This is a tale of two brothers. There were, Val Caffey says, two roads that her sons followed: “Philly stayed with football and John went into drugs.” That makes them sounds like polar opposites, two utterly different men.
But nagging at Philly McMahon: The Hardest Hit (RTÉ One, Sunday, 9.30pm), a documentary on addiction and McMahon's work since his brother's death with addiction support schemes, is the suspicion that these were just different expressions of a similarly obsessive drive.
“I didn’t understand John’s addiction,” Philly says of his older brother and one-time protector. “So I threw all my time and energy into playing.”
Whether football was his way to cope, or a way to withdraw from family stress in Ballymun, the crisis made McMahon what he is. The documentary doesn't retreat from the shame and embarrassment that comes with being an addict, or from being related to one you cannot help, but the programme seems driven by what Philly owes John.
“It was the halftime talk of my life,” McMahon says of his brother’s death, in 2012, “and I knew I need to use my profile to help others.”
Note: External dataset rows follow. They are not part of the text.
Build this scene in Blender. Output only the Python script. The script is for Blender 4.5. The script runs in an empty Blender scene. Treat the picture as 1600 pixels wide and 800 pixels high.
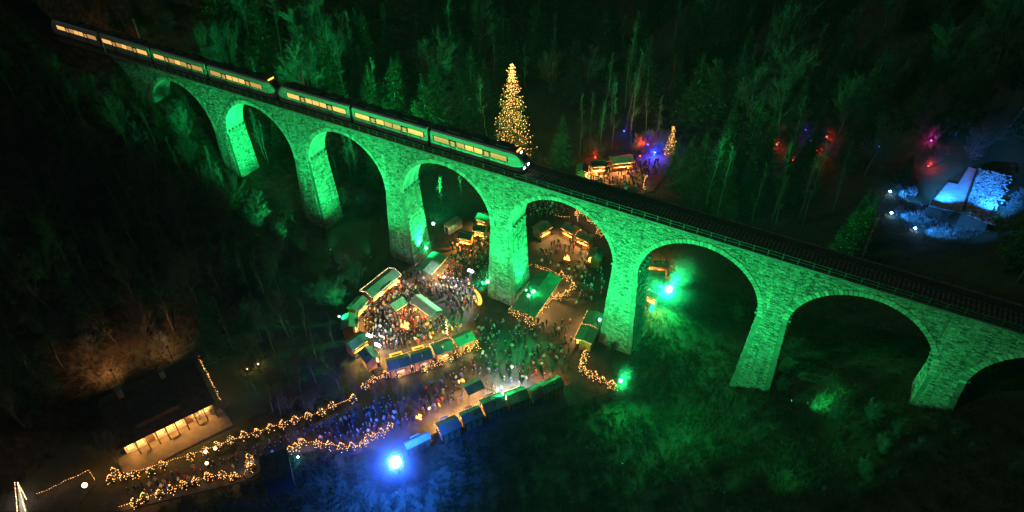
import bpy, bmesh, math, random
import numpy as np
from mathutils import Vector, Matrix
R = random.Random(7)
SC = bpy.context.scene
COL = SC.collection
# ---------------------------------------------------------------- camera
CAM = Vector((55.424, -88.486, 70.085))
CR = Vector((0.8596711, 0.51079403, -0.00741985))
CU = Vector((-0.32569083, 0.55921493, 0.76236746))
CW = Vector((-0.39356204, 0.6529687, -0.64710184))
FPX = 1126.7                      # focal length in pixels of the 1600 px wide photograph
cd = bpy.data.cameras.new('camera'); cam = bpy.data.objects.new('camera', cd); COL.objects.link(cam)
cam.matrix_world = Matrix(((CR.x, CU.x, -CW.x, CAM.x), (CR.y, CU.y, -CW.y, CAM.y), (CR.z, CU.z, -CW.z, CAM.z), (0, 0, 0, 1)))
cd.sensor_width = 36; cd.lens = FPX / 1600 * 36; cd.clip_start = 0.5; cd.clip_end = 2000
SC.camera = cam
# ---------------------------------------------------------------- world: night sky
W = bpy.data.worlds.new('World'); SC.world = W; W.use_nodes = True
nt = W.node_tree; sky = nt.nodes.new('ShaderNodeTexSky'); sky.sky_type = 'NISHITA'; sky.sun_disc = False
sky.sun_elevation = math.radians(6); sky.sun_rotation = math.radians(-60)
bg = nt.nodes['Background']; bg.inputs['Strength'].default_value = 0.0009
nt.links.new(sky.outputs['Color'], bg.inputs['Color'])
sd = bpy.data.lights.new('faint_fill', 'SUN'); sd.energy = 0.11; sd.angle = math.radians(0.5); sd.color = (.9, 1, .92)  # faint fill added to give the dark woods form, no known moon
so = bpy.data.objects.new('faint_fill', sd); COL.objects.link(so)
so.rotation_euler = (math.radians(38), 0, math.radians(-40))
# ---------------------------------------------------------------- exposure, sampling
vs = SC.view_settings; vs.view_transform = 'Standard'; vs.look = 'None'; vs.exposure = 0.0; vs.gamma = 1
SC.render.engine = 'CYCLES'
cy = SC.cycles
cy.use_denoising = True
try: cy.denoiser = 'OPENIMAGEDENOISE'
except Exception: pass
cy.use_light_tree = True
cy.max_bounces = 4; cy.diffuse_bounces = 2; cy.glossy_bounces = 2; cy.transmission_bounces = 2; cy.transparent_max_bounces = 6; cy.volume_bounces = 0
cy.sample_clamp_indirect = 1.5; cy.sample_clamp_direct = 0
cy.caustics_reflective = False; cy.caustics_refractive = False; cy.blur_glossy = 1.0

# ---------------------------------------------------------------- helpers
def G(px, py, z=-30.0):
    """a point of the place at height z, from its position in the survey photograph"""
    d = CW + CR * ((px - 800) / FPX) + CU * ((400 - py) / FPX)
    t = (z - CAM.z) / d.z
    return CAM + d * t
def GY(px, py, y):
    d = CW + CR * ((px - 800) / FPX) + CU * ((400 - py) / FPX)
    return CAM + d * ((y - CAM.y) / d.y)
def PX(p):
    d = Vector(p) - CAM; w = d.dot(CW)
    return 800 + FPX * d.dot(CR) / w, 400 - FPX * d.dot(CU) / w
def sstep(a, b, x):
    t = np.clip((x - a) / (b - a), 0, 1); return t * t * (3 - 2 * t)
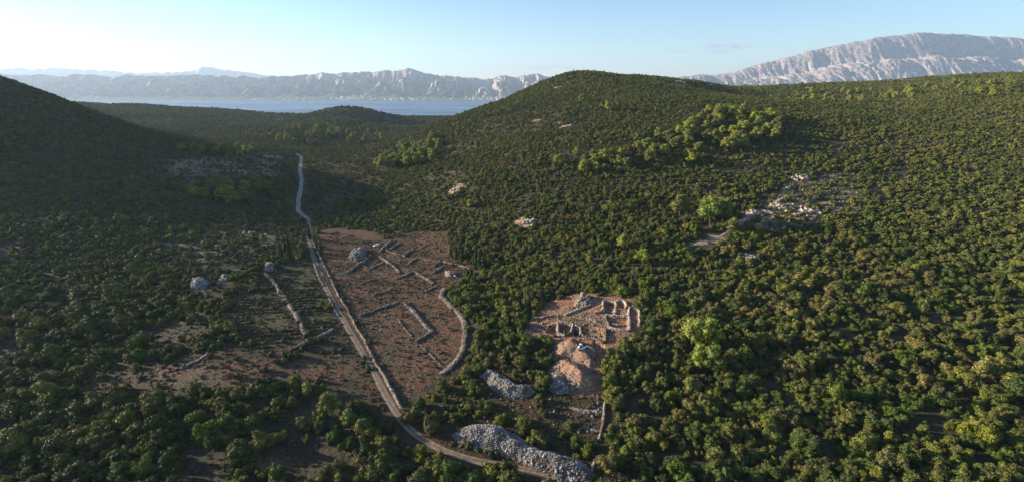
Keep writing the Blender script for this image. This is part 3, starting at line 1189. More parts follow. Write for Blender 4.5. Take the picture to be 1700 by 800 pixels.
def tree_density(x, y):
    d = np.ones(x.shape)

    def cut(poly, keep, edge=6.0):
        nonlocal d
        s = smooth(-edge * 0.3, edge * 0.7, sdf(poly, x, y))
        d = d * (1 - s * (1 - keep))
    cut(P_FIELD, 0.0, 3)
    cut(P_LEFT, 0.05, 10)
    cut(P_PLOT1, 0.0, 2)
    cut(P_PLOT2, 0.0, 2)
    cut(P_PLOT3, 0.02, 3)
    cut(P_SOIL, 0.0, 5)
    cut(P_SOIL2, 0.4, 5)
    cut(P_DIG, 0.0, 3)
    cut(P_TRACK, 0.06, 3)
    cut(P_CLEAR, 0.42, 8)
    cut(P_TERR, 0.26, 10)
    cut(P_ROCK1, 0.40, 20)
    cut(P_ROCK2, 0.50, 14)
    cut(P_GROVE, 0.55, 10)
    cut(P_SHADE_FIELD, 0.0, 3)
    for k, poly in HEAP_POLY.items():
        cut(poly, 0.0, 1.5)
    near = np.hypot(x, y) < 800
    for pts, w in ROADS:
        dd = np.full(x.shape, 1e9)
        dd[near] = pline_dist(pts, x[near], y[near])
        d = d * smooth(w * 0.6, w * 1.25, dd)
    # nothing tall right in front of walls and heaps
    near = (np.hypot(x, y) < 520)
    xn, yn = x[near], y[near]
    r = np.hypot(xn, yn)
    k = np.ones(xn.shape)
    for back in (0.0, 2.5, 5.0):
        qx, qy = xn * (1 + back / r), yn * (1 + back / r)
        for poly in HEAP_POLY.values():
            k = np.where(sdf(poly, qx, qy) > -1.0, 0, k)
        k = np.where(sdf(P_FIELD, qx, qy) > (-1.5 if back < 4 else 1.0), 0, k)
        k = np.where(sdf(P_DIG, qx, qy) > 1.0, k * 0.15, k)
        for w in CLEAR_WALLS:
            k = np.where(pline_dist(w, qx, qy) < 2.4, 0, k)
    d[near] *= k
    # the lower left is open: trees in clumps and rows
    left = (x < -20) & (y < 230)
    clump = vnoise(x / 14, y / 14, 61) * 0.65 + vnoise(x / 6, y / 6, 62) * 0.35
    open_ = smooth(-25, -60, x) * smooth(260, 200, y)
    d = d * (1 - open_ * (1 - smooth(0.31, 0.52, clump)))
    hill = smooth(280, 380, y)
    d = d * (1 - hill * 0.55 * (1 - smooth(0.28, 0.48, vnoise(x / 26, y / 20, 64) * 0.7 + vnoise(x / 9, y / 9, 65) * 0.3)))
    # slight gaps everywhere
    d = d * (0.55 + 0.45 * smooth(0.25, 0.5, vnoise(x / 9, y / 9, 63)))
    return d


def jitter_grid(y0, y1, cell, g, half=1.2, xpad=60):
    ys = np.arange(y0, y1, cell)
    X, Y = [], []
    for y in ys:
        w = half * y + xpad
        xs = np.arange(-w, w, cell)
        X.append(xs + g.uniform(-0.5, 0.5, len(xs)) * cell)
        Y.append(y + g.uniform(-0.5, 0.5, len(xs)) * cell)
    return np.concatenate(X), np.concatenate(Y)


bare_spots = [(at(px, py), rad) for (px, py, rad) in ((942, 212, 7), (1130, 137, 12), (1178, 140, 10), (925, 205, 6), (760, 313, 8), (872, 370, 8), (1245, 428, 7), (1205, 180, 9), (890, 201, 9))]


def scatter():
    g = np.random.default_rng(11)
    out = []
    for (y0, y1, cell, s0, s1) in ((62, 215, 3.1, 2.0, 9.5), (215, 330, 2.8, 1.9, 7.4), (330, 470, 2.5, 1.7, 6.0), (470, 760, 2.5, 1.8, 5.6), (760, 1050, 4.0, 3.0, 8.0), (1050, 2300, 8.0, 6.0, 12.0)):
        x, y = jitter_grid(y0, y1, cell, g)
        keep = g.uniform(size=len(x)) < tree_density(x, y)
        for q, rad in bare_spots:
            keep &= np.hypot(x - q.x, y - q.y) > rad * g.uniform(0.6, 1.1, len(x))
        x, y = x[keep], y[keep]
        z = H(x, y)
        k2 = z > SEA_Z + 8
        x, y, z = x[k2], y[k2], z[k2]
        t = np.clip(g.beta(1.25, 2.7, len(x)) * (0.6 + 0.85 * vnoise(x / 32, y / 32, 66)), 0, 1)
        out.append(np.stack([x, y, z, s0 + (s1 - s0) * t, np.full(len(x), 0 if y1 <= 330 else 1)], 1))
    return np.concatenate(out)


TREES = scatter()

# pines: (px, py of the foot, height in metres)
PINES_PX = [
    (1128, 358, 13, 'rounded bright green pine standing alone in the hillside wood, left of the tall pine pair'),
    (1178, 374, 17, 'tallest bright green pine of the tall pine pair on the right-hand slope'),
    (1199, 369, 15, 'second bright pine of the tall pine pair on the slope, its right-hand neighbour'),
    (1216, 388, 9, 'small yellow-green pine just below the tall pine pair on the slope'),
    (1035, 414, 9, 'light green pine alone in the dark wood above the excavation'),
    (1066, 441, 9, 'flat-topped light green pine just below the lone pine above the excavation'),
    (1148, 576, 12, 'bright green pine right of the dig, left one of the upper pair'),
    (1170, 578, 13, 'bright green pine right of the dig, right one of the upper pair'),
    (1158, 612, 9, 'bright green pine, left one of the lower pair right of the spoil heaps'),
    (1178, 616, 10, 'bright green pine, right one of the lower pair right of the spoil heaps'),
    (550, 688, 8, 'tall lime green tree at the edge of the open ground left of the dirt road'),
    (578, 708, 6, 'lime green tree just right of and below the tall lime one by the road'),
    (603, 718, 5, 'small round lime green tree nearest the bend of the dirt road'),
    (511, 656, 5, 'small lime green tree on the edge of the brown ground, lower left'),
    (437, 404, 6, 'small sunlit yellow-green tree alone in the shaded left valley'),
    (780, 347, 7, 'small bright green pine alone midway up the left hillside'),
    (1008, 186, 12, 'lone pine below the summit casting a long dark shadow'),
    (966, 172, 11, 'slim bright pine close under the hilltop'),
]
PINE_GROUPS = [  # polygon px, number, height range, label, group
    ([(1060, 268), (1085, 232), (1140, 208), (1185, 184), (1255, 188), (1300, 205), (1290, 232), (1215, 254), (1150, 274)], 74, (9, 14), 'bright green pine in the light green stand across the upper hillside', 'pines of the upper hillside stand'),
    ([(925, 275), (950, 258), (1040, 262), (1060, 232), (1095, 230), (1085, 270), (1040, 290), (930, 290)], 24, (9, 13), 'bright green pine in the loose scatter left of the upper hillside stand', 'scattered pines left of the stand'),
    ([(622, 282), (640, 258), (680, 240), (725, 228), (735, 245), (720, 270), (680, 280)], 52, (10, 15), 'bright green pine at the left foot of the hill above the shaded valley', 'pines at the left foot of the hill'),
    ([(1290, 172), (1310, 156), (1384, 152), (1500, 150), (1680, 135), (1690, 160), (1500, 170), (1384, 176)], 60, (9, 13), 'bright green pine on the skyline ridge at the right', 'pines on the right-hand ridge'),
    ([(440, 238), (470, 215), (540, 212), (640, 218), (640, 236), (560, 240)], 46, (10, 15), 'pale green pine in the sunlit belt beyond the saddle', 'pines beyond the saddle'),
    ([(300, 338), (310, 315), (370, 310), (455, 318), (462, 340), (400, 345)], 20, (9, 13), 'broad dark green pine in the shaded valley left of the pale road', 'pines in the shaded valley'),
    ([(290, 262), (300, 248), (360, 245), (430, 250), (440, 262), (360, 265)], 24, (9, 12), 'dark green pine on the shaded crest at the left', 'pines on the shaded crest'),
]


def in_poly_points(poly, n, g, gap=2.5):
    lo, hi = poly.min(0), poly.max(0)
    pts = []
    tries = 0
    while len(pts) < n and tries < 20000:
        tries += 1
        q = lo + (hi - lo) * g.uniform(size=2)
        if sdf(poly, q[:1], q[1:])[0] > 0 and all((q[0] - p[0]) ** 2 + (q[1] - p[1]) ** 2 > gap * gap for p in pts):
            pts.append(q)
    return pts


pine_xy = []
for px, py, h, label in PINES_PX:
    q = at(px, py)
    pine_xy.append((q.x, q.y))
    plant('pine_tree', PINE, TRUNK_P, q.x, q.y, h, label, 'tree')
gp = np.random.default_rng(23)
for pts, n, (h0, h1), label, group in PINE_GROUPS:
    for q in in_poly_points(poly_px(pts), n, gp, 6.0):
        pine_xy.append(tuple(q))
        plant('pine_tree', PINE, TRUNK_P, q[0], q[1], gp.uniform(h0, h1), label, 'tree', group, hz=gp.uniform(0.75, 0.95))
pine_xy = np.array(pine_xy)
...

That metaphor is revealing: McMahon interprets many things through the filter of sports. The work he does with Mountjoy Prison, for instance, leading inmates keen to rehabilitate themselves through gruelling physical workouts, and giving his own inspirational “halftime talks” about changing their outlooks, suggests that rigorous physical discipline might be the only absorbing substitute.
His attention to the KCCP Reach Out Programme in Kilbarrack, where teenagers are coached through equally strenuous beachside footballing training, has some of the same logic – presented, by director Kim Bartley, with the same pummelling soundtrack.
“Sometimes when you’re not fit, you’re not thinking healthy,” says the Kilbarrack facilitator. That may be true, but it’s a long way for most mortals to go from the ruin of addiction to peak athleticism.
Perhaps McMahon wants to reclaim the word “tough”. The governor of Mountjoy, Eddie Mullins, admits that most addicts in prison (who are also most prisoners) come from “tough communities”. McMahon, born and reared in Ballymun, “the heart of the epidemic” in the 1980s and 1990s, might prefer that “tough” was synonymous with a sense of discipline.
You can understand why. McMahon is a self-made man, repeating his Leaving Cert under the influence of the GAA to go to college. In the programme, he meets young women in third-level institutions from disadvantaged communities (the documentary presents women as intellectual, men as physical).
McMahon tends to present his path as the correct one, with a tendency to stress his achievements even as he contemplates his losses: “I’d give up all my All-Irelands to have him back,” he says of his brother.
It’s hard not to wonder if he may also be trying to exorcise his own shame with that pride. McMahon admits that he changed his surname because he was ashamed of his brother. Val says that, initially, she wouldn’t tell people how her son died.
There’s no better expression of the anguish a family can feel than a woman they meet named Aileen, whose daughter, a promising academic, died last year after a long battle with addiction. “We have to forgive ourselves and know we did our best at the time,” she says.
That, sadly, is far from easy. Is it coincidental that the programme includes one reformed addict whose recovery was made possible by a rekindled relationship with his own brother? (Emmet Kirwan, the actor and writer who turned his own similar story of brothers uncannily reuinited into Dublin Oldschool, is thanked in the credits.)
McMahon’s sibling mission might be to repeal the shame of addiction; concentrating on Portugal’s path-breaking policies to decriminalise drug use and make addiction a health matter, then Dublin’s “Drug Court”, an alternative to incarceration for drugs offences, motivated by reform.
“At the end of the day the addict has to make the choice,” McMahon says, “but we need a policy that allows them to stay alive to make that choice.”
It helps that people listen to McMahon so intently: both Mountjoy’s governor and Dublin’s assistant Garda commissioner Pat Leahy look at him as though regarding an idol.
That’s close to how McMahon thinks the inmates see him: “These guys will relate to me,” he tells the camera. And guys do. They look up to him. On some level, they’re all looking for a brother.